▸ **Prompt**:
From the entries below, gather each line containing the word "Write".
──────── Input ────────
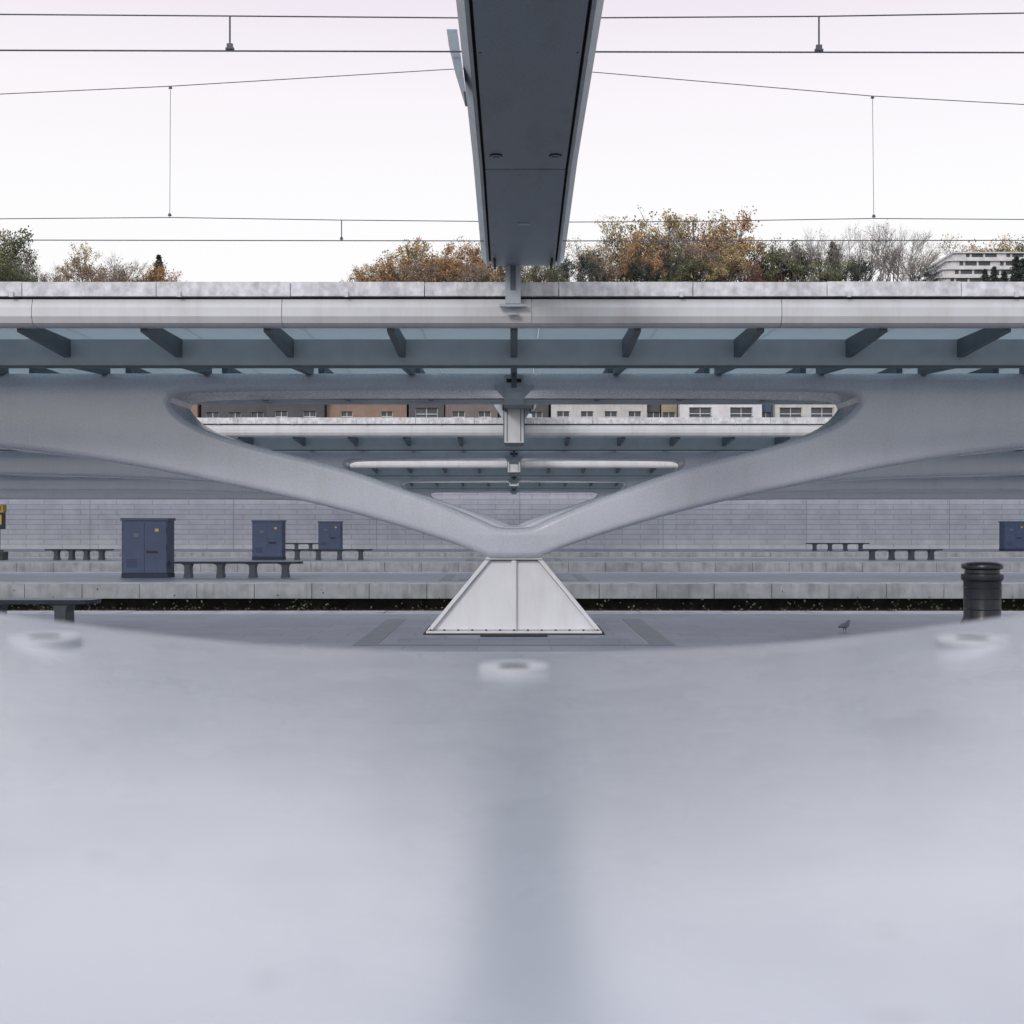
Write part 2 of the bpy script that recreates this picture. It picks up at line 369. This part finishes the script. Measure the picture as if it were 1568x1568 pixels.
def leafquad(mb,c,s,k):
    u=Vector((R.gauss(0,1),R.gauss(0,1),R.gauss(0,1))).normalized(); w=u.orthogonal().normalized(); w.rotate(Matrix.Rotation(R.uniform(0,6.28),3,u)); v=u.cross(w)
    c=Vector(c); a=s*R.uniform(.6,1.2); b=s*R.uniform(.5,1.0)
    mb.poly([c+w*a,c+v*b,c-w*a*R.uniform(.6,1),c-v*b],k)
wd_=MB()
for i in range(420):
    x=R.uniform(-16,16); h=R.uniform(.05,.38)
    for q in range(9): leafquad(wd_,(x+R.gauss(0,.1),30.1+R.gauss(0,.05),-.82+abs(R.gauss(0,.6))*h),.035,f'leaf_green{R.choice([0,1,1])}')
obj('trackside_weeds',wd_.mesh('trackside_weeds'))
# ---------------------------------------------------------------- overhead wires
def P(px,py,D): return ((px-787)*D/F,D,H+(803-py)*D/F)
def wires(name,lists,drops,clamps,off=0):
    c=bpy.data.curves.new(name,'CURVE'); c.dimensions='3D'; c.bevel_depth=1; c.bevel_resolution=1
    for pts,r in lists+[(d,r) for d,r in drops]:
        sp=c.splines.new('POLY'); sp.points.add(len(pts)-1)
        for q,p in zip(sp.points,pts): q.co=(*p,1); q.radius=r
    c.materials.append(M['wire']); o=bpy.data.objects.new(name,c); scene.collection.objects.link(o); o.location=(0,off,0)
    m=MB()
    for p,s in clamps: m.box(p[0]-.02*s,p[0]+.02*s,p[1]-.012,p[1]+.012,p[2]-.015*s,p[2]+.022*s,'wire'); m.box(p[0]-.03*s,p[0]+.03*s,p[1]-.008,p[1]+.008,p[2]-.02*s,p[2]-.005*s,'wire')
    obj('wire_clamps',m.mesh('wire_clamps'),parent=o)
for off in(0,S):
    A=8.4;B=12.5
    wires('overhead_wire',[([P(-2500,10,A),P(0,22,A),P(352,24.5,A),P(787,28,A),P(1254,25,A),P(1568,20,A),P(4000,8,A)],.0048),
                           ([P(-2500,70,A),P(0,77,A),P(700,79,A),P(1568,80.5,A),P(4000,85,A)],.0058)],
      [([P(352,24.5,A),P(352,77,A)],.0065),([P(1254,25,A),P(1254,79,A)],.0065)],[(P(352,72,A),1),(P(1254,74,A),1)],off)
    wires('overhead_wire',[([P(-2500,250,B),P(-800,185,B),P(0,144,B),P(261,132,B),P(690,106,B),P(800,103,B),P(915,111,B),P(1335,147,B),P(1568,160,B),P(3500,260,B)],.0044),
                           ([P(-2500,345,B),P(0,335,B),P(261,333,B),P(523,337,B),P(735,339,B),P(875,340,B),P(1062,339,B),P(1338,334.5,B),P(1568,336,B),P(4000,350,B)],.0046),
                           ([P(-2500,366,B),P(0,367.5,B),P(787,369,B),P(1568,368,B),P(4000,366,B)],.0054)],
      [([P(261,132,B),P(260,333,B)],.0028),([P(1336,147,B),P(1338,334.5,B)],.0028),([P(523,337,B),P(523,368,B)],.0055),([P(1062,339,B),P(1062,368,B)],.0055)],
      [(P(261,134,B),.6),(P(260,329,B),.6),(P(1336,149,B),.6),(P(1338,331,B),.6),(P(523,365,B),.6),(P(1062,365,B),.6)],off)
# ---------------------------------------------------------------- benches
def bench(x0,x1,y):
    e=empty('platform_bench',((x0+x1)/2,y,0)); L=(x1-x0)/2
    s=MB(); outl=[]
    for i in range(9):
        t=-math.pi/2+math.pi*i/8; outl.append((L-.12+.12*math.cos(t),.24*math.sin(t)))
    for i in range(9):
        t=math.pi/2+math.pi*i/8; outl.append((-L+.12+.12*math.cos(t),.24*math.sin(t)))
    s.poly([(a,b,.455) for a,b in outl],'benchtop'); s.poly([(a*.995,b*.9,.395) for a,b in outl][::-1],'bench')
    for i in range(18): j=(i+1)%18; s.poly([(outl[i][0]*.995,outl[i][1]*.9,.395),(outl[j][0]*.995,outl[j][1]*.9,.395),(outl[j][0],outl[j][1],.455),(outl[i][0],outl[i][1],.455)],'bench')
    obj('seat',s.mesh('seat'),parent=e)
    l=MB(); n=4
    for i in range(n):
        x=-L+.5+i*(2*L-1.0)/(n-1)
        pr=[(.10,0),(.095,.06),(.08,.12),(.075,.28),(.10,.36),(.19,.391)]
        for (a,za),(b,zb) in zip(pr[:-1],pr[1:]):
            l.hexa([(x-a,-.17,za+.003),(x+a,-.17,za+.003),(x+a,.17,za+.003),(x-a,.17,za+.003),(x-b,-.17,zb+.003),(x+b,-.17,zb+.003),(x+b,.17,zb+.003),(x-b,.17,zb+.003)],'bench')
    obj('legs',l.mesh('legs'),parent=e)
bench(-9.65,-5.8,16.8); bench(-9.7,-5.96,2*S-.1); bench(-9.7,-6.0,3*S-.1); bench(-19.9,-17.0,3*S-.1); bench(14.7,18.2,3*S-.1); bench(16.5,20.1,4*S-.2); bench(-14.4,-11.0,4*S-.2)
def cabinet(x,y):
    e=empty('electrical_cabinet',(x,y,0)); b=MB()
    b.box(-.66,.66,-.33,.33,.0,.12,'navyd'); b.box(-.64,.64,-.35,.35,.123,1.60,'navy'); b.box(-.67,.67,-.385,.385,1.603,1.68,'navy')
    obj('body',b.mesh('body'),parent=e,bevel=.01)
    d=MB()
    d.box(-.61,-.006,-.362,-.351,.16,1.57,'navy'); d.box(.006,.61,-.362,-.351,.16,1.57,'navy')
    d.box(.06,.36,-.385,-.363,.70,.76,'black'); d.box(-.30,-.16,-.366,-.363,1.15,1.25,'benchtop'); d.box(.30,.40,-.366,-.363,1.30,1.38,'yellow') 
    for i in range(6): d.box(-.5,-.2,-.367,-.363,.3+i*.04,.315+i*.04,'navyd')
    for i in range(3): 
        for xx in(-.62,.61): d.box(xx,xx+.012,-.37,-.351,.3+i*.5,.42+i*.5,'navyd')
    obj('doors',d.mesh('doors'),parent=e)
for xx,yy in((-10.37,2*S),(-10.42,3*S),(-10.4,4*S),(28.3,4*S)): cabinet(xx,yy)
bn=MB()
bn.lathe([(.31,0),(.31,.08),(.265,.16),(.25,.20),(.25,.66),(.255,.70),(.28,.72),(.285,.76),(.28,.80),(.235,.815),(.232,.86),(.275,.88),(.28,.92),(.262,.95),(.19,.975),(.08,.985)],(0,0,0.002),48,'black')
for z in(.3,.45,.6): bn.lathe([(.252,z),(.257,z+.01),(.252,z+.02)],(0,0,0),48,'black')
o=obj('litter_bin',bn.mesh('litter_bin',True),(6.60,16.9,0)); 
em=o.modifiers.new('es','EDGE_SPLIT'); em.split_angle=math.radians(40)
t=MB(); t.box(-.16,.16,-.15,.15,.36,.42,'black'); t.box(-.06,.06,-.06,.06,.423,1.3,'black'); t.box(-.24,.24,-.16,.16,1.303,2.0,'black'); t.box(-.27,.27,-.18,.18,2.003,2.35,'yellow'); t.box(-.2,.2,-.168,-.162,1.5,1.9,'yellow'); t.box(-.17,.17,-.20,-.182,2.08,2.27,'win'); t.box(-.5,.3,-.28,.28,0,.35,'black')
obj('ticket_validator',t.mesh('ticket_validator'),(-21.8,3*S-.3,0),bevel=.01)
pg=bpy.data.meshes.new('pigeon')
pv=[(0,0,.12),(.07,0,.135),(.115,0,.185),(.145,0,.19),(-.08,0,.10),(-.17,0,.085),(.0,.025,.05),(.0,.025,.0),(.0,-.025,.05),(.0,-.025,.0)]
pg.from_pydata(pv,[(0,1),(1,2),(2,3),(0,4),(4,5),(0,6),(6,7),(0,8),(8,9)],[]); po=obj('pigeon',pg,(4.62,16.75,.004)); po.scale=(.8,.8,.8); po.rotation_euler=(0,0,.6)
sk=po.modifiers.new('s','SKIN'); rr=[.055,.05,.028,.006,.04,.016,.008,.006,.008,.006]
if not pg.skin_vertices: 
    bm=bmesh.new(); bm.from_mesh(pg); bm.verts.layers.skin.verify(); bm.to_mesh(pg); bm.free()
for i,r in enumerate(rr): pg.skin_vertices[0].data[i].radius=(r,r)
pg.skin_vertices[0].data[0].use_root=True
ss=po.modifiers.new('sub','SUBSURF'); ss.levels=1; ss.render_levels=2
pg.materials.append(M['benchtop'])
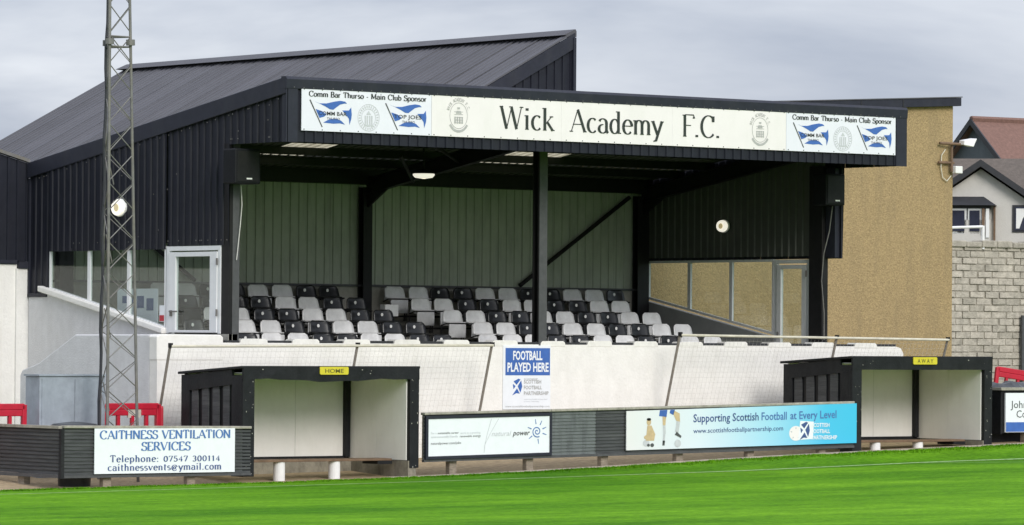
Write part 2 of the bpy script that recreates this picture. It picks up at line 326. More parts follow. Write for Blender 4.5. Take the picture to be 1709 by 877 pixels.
────────
▸ **Solved problem**:
Write part 2 of the bpy script that recreates this picture. It picks up at line 369. This part finishes the script. Measure the picture as if it were 1568x1568 pixels.
Write part 2 of the bpy script that recreates this picture. It picks up at line 326. More parts follow. Write for Blender 4.5. Take the picture to be 1709 by 877 pixels.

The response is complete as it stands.